_Records with scene code:_
....

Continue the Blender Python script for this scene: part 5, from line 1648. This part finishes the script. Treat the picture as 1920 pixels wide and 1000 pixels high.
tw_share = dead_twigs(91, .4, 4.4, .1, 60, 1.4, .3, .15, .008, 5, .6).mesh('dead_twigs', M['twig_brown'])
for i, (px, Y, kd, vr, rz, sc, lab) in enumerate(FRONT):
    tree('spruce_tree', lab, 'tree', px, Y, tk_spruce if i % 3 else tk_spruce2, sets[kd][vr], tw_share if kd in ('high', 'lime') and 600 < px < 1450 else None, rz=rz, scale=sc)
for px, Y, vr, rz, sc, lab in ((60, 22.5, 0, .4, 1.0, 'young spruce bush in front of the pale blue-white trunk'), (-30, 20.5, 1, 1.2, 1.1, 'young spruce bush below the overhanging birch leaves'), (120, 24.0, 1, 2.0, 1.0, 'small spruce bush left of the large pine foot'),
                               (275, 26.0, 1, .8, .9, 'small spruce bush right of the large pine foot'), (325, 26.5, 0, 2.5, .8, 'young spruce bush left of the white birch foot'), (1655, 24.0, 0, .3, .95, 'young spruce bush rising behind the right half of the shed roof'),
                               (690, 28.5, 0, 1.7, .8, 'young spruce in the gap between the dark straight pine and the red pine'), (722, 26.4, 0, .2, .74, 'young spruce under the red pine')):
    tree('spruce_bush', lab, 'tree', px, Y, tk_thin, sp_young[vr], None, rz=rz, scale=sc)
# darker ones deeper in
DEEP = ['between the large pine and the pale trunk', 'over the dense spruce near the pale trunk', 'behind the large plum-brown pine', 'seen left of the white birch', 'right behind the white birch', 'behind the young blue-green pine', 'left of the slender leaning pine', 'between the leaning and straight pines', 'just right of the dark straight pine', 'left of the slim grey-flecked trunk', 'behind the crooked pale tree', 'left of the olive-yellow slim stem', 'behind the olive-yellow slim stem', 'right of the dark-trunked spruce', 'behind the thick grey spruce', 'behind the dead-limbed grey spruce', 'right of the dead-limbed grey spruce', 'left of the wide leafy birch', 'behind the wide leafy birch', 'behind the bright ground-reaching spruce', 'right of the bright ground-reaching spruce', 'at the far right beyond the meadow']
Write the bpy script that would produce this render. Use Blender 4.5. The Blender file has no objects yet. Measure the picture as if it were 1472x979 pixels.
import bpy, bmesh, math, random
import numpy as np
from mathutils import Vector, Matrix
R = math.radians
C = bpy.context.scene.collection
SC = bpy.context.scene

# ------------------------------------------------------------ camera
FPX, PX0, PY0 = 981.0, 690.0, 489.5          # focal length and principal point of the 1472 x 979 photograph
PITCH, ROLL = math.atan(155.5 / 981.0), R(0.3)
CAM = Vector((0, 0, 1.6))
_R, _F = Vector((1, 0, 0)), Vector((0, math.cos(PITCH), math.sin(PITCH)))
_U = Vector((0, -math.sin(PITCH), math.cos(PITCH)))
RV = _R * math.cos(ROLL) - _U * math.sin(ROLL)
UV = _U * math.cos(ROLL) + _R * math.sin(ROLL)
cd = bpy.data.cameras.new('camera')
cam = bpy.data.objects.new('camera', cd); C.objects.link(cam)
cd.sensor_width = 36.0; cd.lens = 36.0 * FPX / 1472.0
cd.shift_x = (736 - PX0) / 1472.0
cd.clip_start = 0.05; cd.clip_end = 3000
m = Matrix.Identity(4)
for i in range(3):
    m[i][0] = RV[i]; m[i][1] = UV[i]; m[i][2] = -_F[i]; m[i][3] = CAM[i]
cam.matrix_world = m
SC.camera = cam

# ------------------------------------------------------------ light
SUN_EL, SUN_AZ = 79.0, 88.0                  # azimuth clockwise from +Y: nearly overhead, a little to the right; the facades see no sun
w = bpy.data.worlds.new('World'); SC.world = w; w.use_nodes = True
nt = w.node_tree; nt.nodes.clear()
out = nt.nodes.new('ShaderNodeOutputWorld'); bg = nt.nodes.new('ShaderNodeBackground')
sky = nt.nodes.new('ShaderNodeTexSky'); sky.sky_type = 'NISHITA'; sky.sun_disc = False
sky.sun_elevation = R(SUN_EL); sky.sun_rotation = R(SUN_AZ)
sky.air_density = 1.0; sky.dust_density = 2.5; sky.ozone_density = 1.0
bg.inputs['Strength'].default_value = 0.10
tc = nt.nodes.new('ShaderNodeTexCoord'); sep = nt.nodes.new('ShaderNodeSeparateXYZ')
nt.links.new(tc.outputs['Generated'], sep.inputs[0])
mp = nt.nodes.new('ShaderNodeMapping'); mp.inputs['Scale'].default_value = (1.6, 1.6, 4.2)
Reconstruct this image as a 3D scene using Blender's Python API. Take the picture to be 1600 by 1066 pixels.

....

_DO THIS:_
Every entry in the listing must be retyped exactly.

_RESULT:_
Continue the Blender Python script for this scene: part 5, from line 1648. This part finishes the script. Treat the picture as 1920 pixels wide and 1000 pixels high.
tw_share = dead_twigs(91, .4, 4.4, .1, 60, 1.4, .3, .15, .008, 5, .6).mesh('dead_twigs', M['twig_brown'])
for i, (px, Y, kd, vr, rz, sc, lab) in enumerate(FRONT):
    tree('spruce_tree', lab, 'tree', px, Y, tk_spruce if i % 3 else tk_spruce2, sets[kd][vr], tw_share if kd in ('high', 'lime') and 600 < px < 1450 else None, rz=rz, scale=sc)
for px, Y, vr, rz, sc, lab in ((60, 22.5, 0, .4, 1.0, 'young spruce bush in front of the pale blue-white trunk'), (-30, 20.5, 1, 1.2, 1.1, 'young spruce bush below the overhanging birch leaves'), (120, 24.0, 1, 2.0, 1.0, 'small spruce bush left of the large pine foot'),
                               (275, 26.0, 1, .8, .9, 'small spruce bush right of the large pine foot'), (325, 26.5, 0, 2.5, .8, 'young spruce bush left of the white birch foot'), (1655, 24.0, 0, .3, .95, 'young spruce bush rising behind the right half of the shed roof'),
                               (690, 28.5, 0, 1.7, .8, 'young spruce in the gap between the dark straight pine and the red pine'), (722, 26.4, 0, .2, .74, 'young spruce under the red pine')):
    tree('spruce_bush', lab, 'tree', px, Y, tk_thin, sp_young[vr], None, rz=rz, scale=sc)
# darker ones deeper in
DEEP = ['between the large pine and the pale trunk', 'over the dense spruce near the pale trunk', 'behind the large plum-brown pine', 'seen left of the white birch', 'right behind the white birch', 'behind the young blue-green pine', 'left of the slender leaning pine', 'between the leaning and straight pines', 'just right of the dark straight pine', 'left of the slim grey-flecked trunk', 'behind the crooked pale tree', 'left of the olive-yellow slim stem', 'behind the olive-yellow slim stem', 'right of the dark-trunked spruce', 'behind the thick grey spruce', 'behind the dead-limbed grey spruce', 'right of the dead-limbed grey spruce', 'left of the wide leafy birch', 'behind the wide leafy birch', 'behind the bright ground-reaching spruce', 'right of the bright ground-reaching spruce', 'at the far right beyond the meadow']
Write the bpy script that would produce this render. Use Blender 4.5. The Blender file has no objects yet. Measure the picture as if it were 1472x979 pixels.
import bpy, bmesh, math, random
import numpy as np
from mathutils import Vector, Matrix
R = math.radians
C = bpy.context.scene.collection
SC = bpy.context.scene

# ------------------------------------------------------------ camera
FPX, PX0, PY0 = 981.0, 690.0, 489.5          # focal length and principal point of the 1472 x 979 photograph
PITCH, ROLL = math.atan(155.5 / 981.0), R(0.3)
CAM = Vector((0, 0, 1.6))
_R, _F = Vector((1, 0, 0)), Vector((0, math.cos(PITCH), math.sin(PITCH)))
_U = Vector((0, -math.sin(PITCH), math.cos(PITCH)))
RV = _R * math.cos(ROLL) - _U * math.sin(ROLL)
UV = _U * math.cos(ROLL) + _R * math.sin(ROLL)
cd = bpy.data.cameras.new('camera')
cam = bpy.data.objects.new('camera', cd); C.objects.link(cam)
cd.sensor_width = 36.0; cd.lens = 36.0 * FPX / 1472.0
cd.shift_x = (736 - PX0) / 1472.0
cd.clip_start = 0.05; cd.clip_end = 3000
m = Matrix.Identity(4)
for i in range(3):
    m[i][0] = RV[i]; m[i][1] = UV[i]; m[i][2] = -_F[i]; m[i][3] = CAM[i]
cam.matrix_world = m
SC.camera = cam

# ------------------------------------------------------------ light
SUN_EL, SUN_AZ = 79.0, 88.0                  # azimuth clockwise from +Y: nearly overhead, a little to the right; the facades see no sun
w = bpy.data.worlds.new('World'); SC.world = w; w.use_nodes = True
nt = w.node_tree; nt.nodes.clear()
out = nt.nodes.new('ShaderNodeOutputWorld'); bg = nt.nodes.new('ShaderNodeBackground')
sky = nt.nodes.new('ShaderNodeTexSky'); sky.sky_type = 'NISHITA'; sky.sun_disc = False
sky.sun_elevation = R(SUN_EL); sky.sun_rotation = R(SUN_AZ)
sky.air_density = 1.0; sky.dust_density = 2.5; sky.ozone_density = 1.0
bg.inputs['Strength'].default_value = 0.10
tc = nt.nodes.new('ShaderNodeTexCoord'); sep = nt.nodes.new('ShaderNodeSeparateXYZ')
nt.links.new(tc.outputs['Generated'], sep.inputs[0])
mp = nt.nodes.new('ShaderNodeMapping'); mp.inputs['Scale'].default_value = (1.6, 1.6, 4.2)
Reconstruct this image as a 3D scene using Blender's Python API. Take the picture to be 1600 by 1066 pixels.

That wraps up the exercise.